> **What to work on**:
Quote the whole listing exactly. Leave the pictures out of your copy.

> **Data excerpt**:
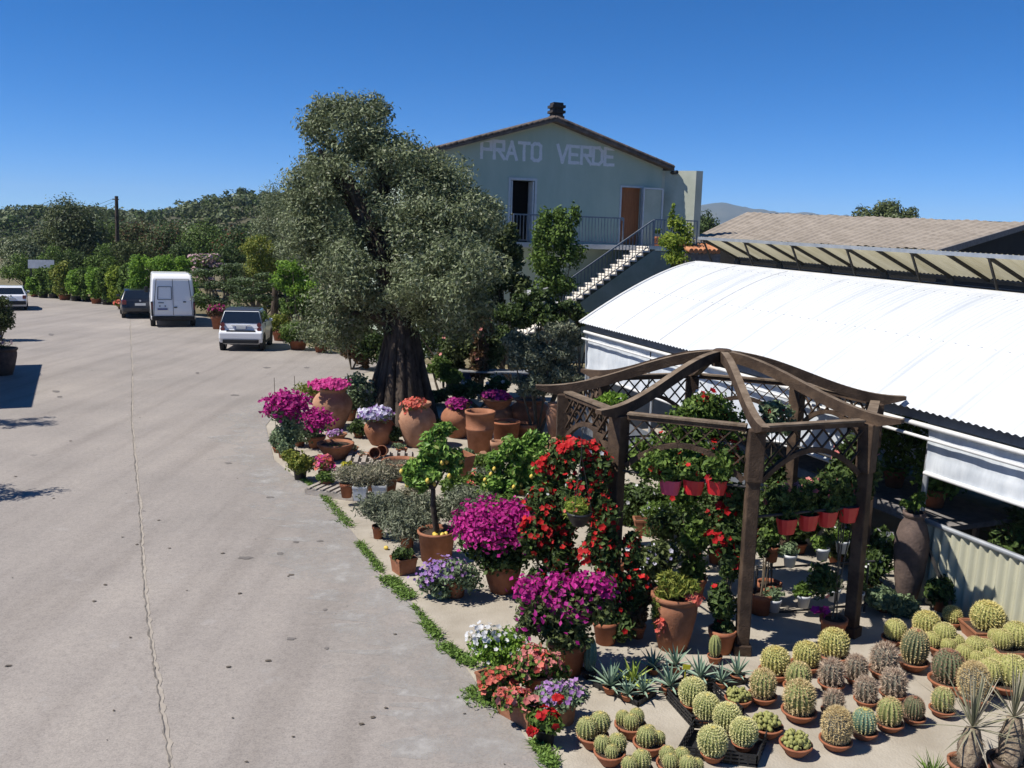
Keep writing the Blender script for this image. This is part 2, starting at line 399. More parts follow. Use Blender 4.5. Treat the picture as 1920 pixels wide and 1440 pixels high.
mb = MB(); mb.raw(V, [[2 * i, 2 * i + 1, 2 * i + 3, 2 * i + 2] for i in range(len(V) // 2 - 1)]); tag(mb.build('road_dust', dm), kind='structure')
# old dark marks and a repair patch on the concrete
mk = M('road_mark', (.15, .135, .125), (.23, .21, .195), 9, .9)
mb = MB()
for x, y, w_, h_ in [(460, 1048, 22, 3), (525, 1040, 10, 3), (555, 1018, 7, 2), (600, 1016, 9, 2), (508, 934, 12, 2), (105, 735, 12, 2.5), (112, 745, 8, 2), (96, 628, 8, 3), (370, 700, 6, 2), (545, 1200, 14, 3), (610, 1145, 7, 3), (428, 870, 9, 2), (612, 1218, 6, 3), (440, 742, 14, 1.6), (500, 690, 10, 1.5), (575, 690, 9, 1.5), (598, 664, 6, 1.5)]:
    pts_ = []
    for k in range(11):
        a = k * 2 * pi / 11; r0_ = rng.uniform(.55, 1.1); q = P(x + w_ * r0_ * cos(a) * .8, y + h_ * r0_ * sin(a)); pts_.append((q[0], q[1], .0172))
    mb.raw(pts_, [list(range(11))])
tag(mb.build('road_marks', mk), kind='structure')
# weeds along the edge of the road
mb = MB(); pos = []; 
segs = [(600, 922, 655, 990, 430, .10), (672, 1020, 716, 1075, 380, .08), (724, 1086, 768, 1124, 700, .13), (775, 1140, 800, 1170, 90, .04), (798, 1170, 822, 1200, 300, .08), (832, 1212, 882, 1250, 460, .10), (880, 1300, 935, 1330, 260, .18), (1005, 1395, 1035, 1440, 420, .08), (560, 896, 600, 922, 200, .07)]
for x0, y0, x1, y1, n_, w_ in segs:
    t = rng.uniform(0, 1, n_); A = P(x0, y0); B = P(x1, y1)
    q = A[None] * (1 - t[:, None]) + B[None] * t[:, None]; q[:, 0] += rng.normal(size=n_) * w_ * .42; q[:, 1] += rng.normal(size=n_) * w_ * .4
    q[:, 2] = .02
    tip = q + np.stack([rng.normal(size=n_) * .05, rng.normal(size=n_) * .05, rng.uniform(.01, .055, n_)], 1)
    mb.spikes(q, tip, .014)
    q2 = q.copy(); q2[:, 2] = rng.uniform(.015, .06, n_); mb.leaves(q2, np.tile([0, 0, 1.], (n_, 1)), .045, .022, jit=.5)
tag(mb.build('weeds', G['weed']), 'low green weeds growing in the crack along the road edge', 'weeds', kind='stuff')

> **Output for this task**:
Keep writing the Blender script for this image. This is part 2, starting at line 399. More parts follow. Use Blender 4.5. Treat the picture as 1920 pixels wide and 1440 pixels high.
mb = MB(); mb.raw(V, [[2 * i, 2 * i + 1, 2 * i + 3, 2 * i + 2] for i in range(len(V) // 2 - 1)]); tag(mb.build('road_dust', dm), kind='structure')
# old dark marks and a repair patch on the concrete
mk = M('road_mark', (.15, .135, .125), (.23, .21, .195), 9, .9)
mb = MB()
for x, y, w_, h_ in [(460, 1048, 22, 3), (525, 1040, 10, 3), (555, 1018, 7, 2), (600, 1016, 9, 2), (508, 934, 12, 2), (105, 735, 12, 2.5), (112, 745, 8, 2), (96, 628, 8, 3), (370, 700, 6, 2), (545, 1200, 14, 3), (610, 1145, 7, 3), (428, 870, 9, 2), (612, 1218, 6, 3), (440, 742, 14, 1.6), (500, 690, 10, 1.5), (575, 690, 9, 1.5), (598, 664, 6, 1.5)]:
    pts_ = []
    for k in range(11):
        a = k * 2 * pi / 11; r0_ = rng.uniform(.55, 1.1); q = P(x + w_ * r0_ * cos(a) * .8, y + h_ * r0_ * sin(a)); pts_.append((q[0], q[1], .0172))
    mb.raw(pts_, [list(range(11))])
tag(mb.build('road_marks', mk), kind='structure')
# weeds along the edge of the road
mb = MB(); pos = []; 
segs = [(600, 922, 655, 990, 430, .10), (672, 1020, 716, 1075, 380, .08), (724, 1086, 768, 1124, 700, .13), (775, 1140, 800, 1170, 90, .04), (798, 1170, 822, 1200, 300, .08), (832, 1212, 882, 1250, 460, .10), (880, 1300, 935, 1330, 260, .18), (1005, 1395, 1035, 1440, 420, .08), (560, 896, 600, 922, 200, .07)]
for x0, y0, x1, y1, n_, w_ in segs:
    t = rng.uniform(0, 1, n_); A = P(x0, y0); B = P(x1, y1)
    q = A[None] * (1 - t[:, None]) + B[None] * t[:, None]; q[:, 0] += rng.normal(size=n_) * w_ * .42; q[:, 1] += rng.normal(size=n_) * w_ * .4
    q[:, 2] = .02
    tip = q + np.stack([rng.normal(size=n_) * .05, rng.normal(size=n_) * .05, rng.uniform(.01, .055, n_)], 1)
    mb.spikes(q, tip, .014)
    q2 = q.copy(); q2[:, 2] = rng.uniform(.015, .06, n_); mb.leaves(q2, np.tile([0, 0, 1.], (n_, 1)), .045, .022, jit=.5)
tag(mb.build('weeds', G['weed']), 'low green weeds growing in the crack along the road edge', 'weeds', kind='stuff')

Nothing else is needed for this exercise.